Most, but not all. ACT and SUBDUE are recursive, so e.g. ACT will always be expanded at least once, and probably expanded only once, but may expanded twice, or ten time, or more. It become one verb 75% of the time (6/8); two ~14%, three ~5%, four ~2.5%, five ~1.5%, six ~0.75% and so on.
This means that our worked example output above with six ACT verbs ("We hackers will exploit and remake and subvert and exploit and open up and open up computing") is very atypical of the generator, with outputs of similar ACT length occurring less than 1% of the time. Nevertheless, it is important to remember that, while the typical ACT is one verb, the possible ACT verb count is theoretically unbounded. When I ran Code/a to generate and measure one billion outputs the longest output for ACT expanded to 62 verbs. Indeed, we could add a piece of code to Code/a that simply finds a long output for us each time the page loads. Here is a very simple code snippet that replaces the expand line and accumulates 100,000 iterations, keeping and displaying the longest one.

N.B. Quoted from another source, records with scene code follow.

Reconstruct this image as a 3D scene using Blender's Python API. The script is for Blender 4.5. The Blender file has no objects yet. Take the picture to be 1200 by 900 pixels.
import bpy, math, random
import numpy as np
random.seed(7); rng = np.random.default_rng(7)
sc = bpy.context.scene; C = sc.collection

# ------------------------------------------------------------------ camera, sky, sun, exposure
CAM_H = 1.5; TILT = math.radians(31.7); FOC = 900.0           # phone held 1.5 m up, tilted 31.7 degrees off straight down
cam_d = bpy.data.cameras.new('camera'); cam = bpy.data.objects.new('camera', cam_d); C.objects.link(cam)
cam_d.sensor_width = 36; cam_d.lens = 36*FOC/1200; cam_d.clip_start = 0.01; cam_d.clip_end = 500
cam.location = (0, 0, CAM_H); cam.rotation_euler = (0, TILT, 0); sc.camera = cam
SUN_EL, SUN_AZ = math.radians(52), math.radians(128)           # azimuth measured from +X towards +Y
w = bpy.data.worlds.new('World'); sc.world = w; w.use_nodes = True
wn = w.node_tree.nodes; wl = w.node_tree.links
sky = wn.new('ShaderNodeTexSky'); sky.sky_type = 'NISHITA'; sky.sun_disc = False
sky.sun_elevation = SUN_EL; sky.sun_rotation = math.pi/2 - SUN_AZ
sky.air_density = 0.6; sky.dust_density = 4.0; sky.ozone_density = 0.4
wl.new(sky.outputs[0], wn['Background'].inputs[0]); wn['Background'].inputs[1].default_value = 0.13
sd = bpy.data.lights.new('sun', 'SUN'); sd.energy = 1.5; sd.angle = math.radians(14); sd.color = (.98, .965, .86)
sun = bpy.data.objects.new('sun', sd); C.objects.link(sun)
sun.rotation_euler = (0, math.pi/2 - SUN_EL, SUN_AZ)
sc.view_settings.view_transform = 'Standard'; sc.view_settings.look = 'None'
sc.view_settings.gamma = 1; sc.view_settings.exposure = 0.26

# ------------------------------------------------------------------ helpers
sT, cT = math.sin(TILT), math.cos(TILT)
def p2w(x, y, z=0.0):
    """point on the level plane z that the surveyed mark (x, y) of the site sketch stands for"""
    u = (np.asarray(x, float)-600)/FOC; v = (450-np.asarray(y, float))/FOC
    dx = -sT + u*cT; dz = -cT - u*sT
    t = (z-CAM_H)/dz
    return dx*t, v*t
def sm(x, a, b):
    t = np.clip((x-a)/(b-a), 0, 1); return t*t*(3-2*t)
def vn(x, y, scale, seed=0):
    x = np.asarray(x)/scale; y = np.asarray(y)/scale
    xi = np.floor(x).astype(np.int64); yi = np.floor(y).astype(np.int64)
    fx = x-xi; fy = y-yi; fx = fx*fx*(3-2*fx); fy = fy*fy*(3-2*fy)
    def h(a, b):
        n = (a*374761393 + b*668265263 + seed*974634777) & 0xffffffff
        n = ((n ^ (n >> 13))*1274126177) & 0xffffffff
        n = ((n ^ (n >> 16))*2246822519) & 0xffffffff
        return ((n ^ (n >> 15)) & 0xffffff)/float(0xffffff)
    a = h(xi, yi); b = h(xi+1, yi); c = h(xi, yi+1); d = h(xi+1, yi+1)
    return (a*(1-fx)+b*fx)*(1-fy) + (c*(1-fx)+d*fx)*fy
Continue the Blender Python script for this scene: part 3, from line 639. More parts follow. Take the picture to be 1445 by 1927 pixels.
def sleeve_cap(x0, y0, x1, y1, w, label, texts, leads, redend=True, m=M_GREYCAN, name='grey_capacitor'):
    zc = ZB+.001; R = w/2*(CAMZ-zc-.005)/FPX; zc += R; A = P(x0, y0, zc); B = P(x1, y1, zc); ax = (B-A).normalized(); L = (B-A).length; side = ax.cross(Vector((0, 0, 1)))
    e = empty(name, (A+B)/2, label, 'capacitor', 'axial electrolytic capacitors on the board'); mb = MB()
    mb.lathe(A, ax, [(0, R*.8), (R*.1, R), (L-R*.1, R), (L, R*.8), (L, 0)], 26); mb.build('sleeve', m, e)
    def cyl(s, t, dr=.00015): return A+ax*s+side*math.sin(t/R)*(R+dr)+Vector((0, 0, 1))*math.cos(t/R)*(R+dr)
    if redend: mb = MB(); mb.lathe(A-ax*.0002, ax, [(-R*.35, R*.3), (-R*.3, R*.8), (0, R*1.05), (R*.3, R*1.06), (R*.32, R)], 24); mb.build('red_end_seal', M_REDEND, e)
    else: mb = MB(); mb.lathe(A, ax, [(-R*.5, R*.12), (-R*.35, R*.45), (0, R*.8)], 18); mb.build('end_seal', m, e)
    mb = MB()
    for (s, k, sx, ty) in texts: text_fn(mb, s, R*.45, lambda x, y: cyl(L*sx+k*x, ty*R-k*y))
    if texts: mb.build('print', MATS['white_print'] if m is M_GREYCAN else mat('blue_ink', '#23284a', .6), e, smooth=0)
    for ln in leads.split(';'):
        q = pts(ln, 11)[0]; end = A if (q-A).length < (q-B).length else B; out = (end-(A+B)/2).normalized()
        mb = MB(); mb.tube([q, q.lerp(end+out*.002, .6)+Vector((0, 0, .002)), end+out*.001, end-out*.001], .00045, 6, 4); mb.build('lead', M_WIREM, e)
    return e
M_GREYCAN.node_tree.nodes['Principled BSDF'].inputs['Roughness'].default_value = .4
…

// coda.innerHTML=expand('S', [])
let longest = "";
for (let i = 0; i < 100000; i++) {
const s = expand("S", []);
if (s.length > longest.length) longest = s;
}
coda.innerHTML = longest;
...and an example output:
We'll see more computer-generated text. It will pervade our lives. Will we be able to distinguish the human-written? A continued worry. Vectorialists will seek, as ever, to control and dominate and dominate and overmaster access to natural language generation. We hackers will open up and share and remake and share and remake and share and open up and exploit and share and open up and exploit and exploit and subvert and open up and share and share and exploit and open up and remake and subvert and remake and exploit and subvert and open up and reinvent computing, reclaiming automated writing.
If we examine the occurrence of simple choices such as e.g. "pervade" vs "suffuse" across the six sample Code/a outputs in Output, it is difficult to draw any conclusion. They might be author selections, or they might be blindly generated by chance. However, it is quite easy to determine example the count of ACT verbs in the examples (1,3,3,2,4,3) and say that they are not at all representative of a typical random sample of generator output (e.g. 1,1,1,2,1,2). Perhaps the authors in arranging their selections really found the recursion appealing, and/or really wanted to demonstrate the range of outputs possible, rather than the most likely outputs possible. The question, in other words, may not be if the outputs are representative or not (the hermeneutics of suspicion question), but instead what they are representative of and how, and why (the hermeneutics of recovery question). In any case, we can say that the printed Code/a outputs have very high recursion for the generator.